WHATEVER trade union UGT says in Andalucia will sound like excuses, not explanations.

It is already up to its neck in the ERE scandal and now the regional government is reclaiming €1.8 million for false invoices from 2009.

The regional secretary has resigned and UGT is in the throes of an internal debate.  Should it break with the past and come clean or keep quiet and let matters continue as they are?

Merely needing to ask these questions must have father of Spanish socialism Pablo Iglesias (and Keir Hardie) turning in their graves.

Short memories

GENERAL ALFONSO ARMADA died recently, aged 93.  

He was a wily monarchist, one of the teachers appointed by Franco to tutor Juan Carlos, whom he later named his successor.

Armada became the then prince’s secretary in 1965 but resigned or was dismissed – there are conflicting versions – in 1977 as democracy galloped through Spain. 

Armada always wanted to be president of Spain and thought his day had come with the February 1981 coup d’état. 

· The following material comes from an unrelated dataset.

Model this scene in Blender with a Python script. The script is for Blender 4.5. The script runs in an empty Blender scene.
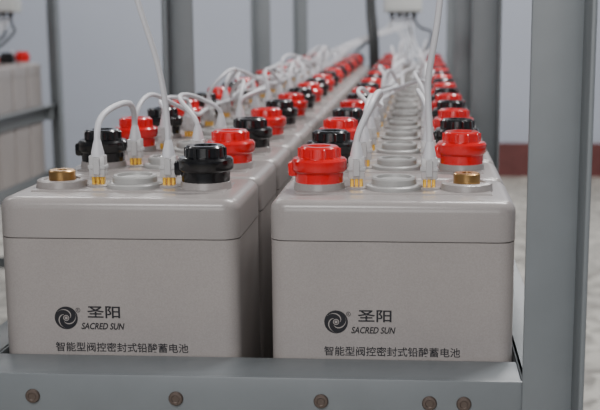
import bpy, bmesh, math, random
from mathutils import Vector, Matrix
random.seed(4)
S = bpy.context.scene
COL = S.collection
H = 1.0   # camera height above floor

# ------------------------------------------------------------------ materials
def mat(name, col, rough=0.5, metal=0.0, noise=0.0, nscale=40, bump=0.0, trans=0.0, spec=0.5, coat=0.0, specks=0.0):
    m = bpy.data.materials.new(name); m.use_nodes = True
    nt = m.node_tree; b = nt.nodes['Principled BSDF']
    b.inputs['Base Color'].default_value = (*col, 1)
    b.inputs['Roughness'].default_value = rough
    b.inputs['Metallic'].default_value = metal
    b.inputs['Transmission Weight'].default_value = trans
    b.inputs['Specular IOR Level'].default_value = spec
    b.inputs['Coat Weight'].default_value = coat
    if noise > 0 or bump > 0:
        tc = nt.nodes.new('ShaderNodeTexCoord')
        n = nt.nodes.new('ShaderNodeTexNoise'); n.inputs['Scale'].default_value = nscale
        n.inputs['Detail'].default_value = 5
        nt.links.new(tc.outputs['Object'], n.inputs['Vector'])
        if noise > 0:
            r = nt.nodes.new('ShaderNodeValToRGB')
            r.color_ramp.elements[0].position = 0.3; r.color_ramp.elements[1].position = 0.7
            r.color_ramp.elements[0].color = (*[c*(1-noise) for c in col], 1)
            r.color_ramp.elements[1].color = (*[min(1, c*(1+noise)) for c in col], 1)
            nt.links.new(n.outputs['Fac'], r.inputs['Fac'])
            src = r.outputs['Color']
            if specks > 0:
                n2 = nt.nodes.new('ShaderNodeTexNoise'); n2.inputs['Scale'].default_value = 900; n2.inputs['Detail'].default_value = 2
                nt.links.new(tc.outputs['Object'], n2.inputs['Vector'])
                mr = nt.nodes.new('ShaderNodeMapRange')
                mr.inputs['From Min'].default_value = .3; mr.inputs['From Max'].default_value = .7
                mr.inputs['To Min'].default_value = 1-specks; mr.inputs['To Max'].default_value = 1+specks
                nt.links.new(n2.outputs['Fac'], mr.inputs['Value'])
                vm = nt.nodes.new('ShaderNodeVectorMath'); vm.operation = 'SCALE'
                nt.links.new(src, vm.inputs[0]); nt.links.new(mr.outputs['Result'], vm.inputs['Scale'])
                src = vm.outputs['Vector']
            nt.links.new(src, b.inputs['Base Color'])
        if bump > 0:
            bp = nt.nodes.new('ShaderNodeBump'); bp.inputs['Strength'].default_value = bump
            bp.inputs['Distance'].default_value = 0.001
            nt.links.new(n.outputs['Fac'], bp.inputs['Height'])
            nt.links.new(bp.outputs['Normal'], b.inputs['Normal'])
    return m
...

The coup failed, entirely thanks to the King, a man now in his seventies whose popularity has gradually waned in the intervening years. The next time Juan Carlos is booed by the public – assuming they dare to under Fernandez Diaz’s new law – they should remember the hero’s role he played almost 33 years ago.

Alliances and separations

COVERGENCIA I UNIO needs Esquerra Republicana de Catalunya’s support to retain control of Cataluña’s regional government.  

CiU now wants a joint ticket with ERC for the European Elections in the belief that it will get better results if the two parties go hand in hand.

Trouble is, CiU is already two parties and Convergencia must persuade Unio – less sold on separatism and none too fond of ERC – that this is a good idea.

Nor does it help that CiU wants independence only if the price is right but ERC wants it at any price.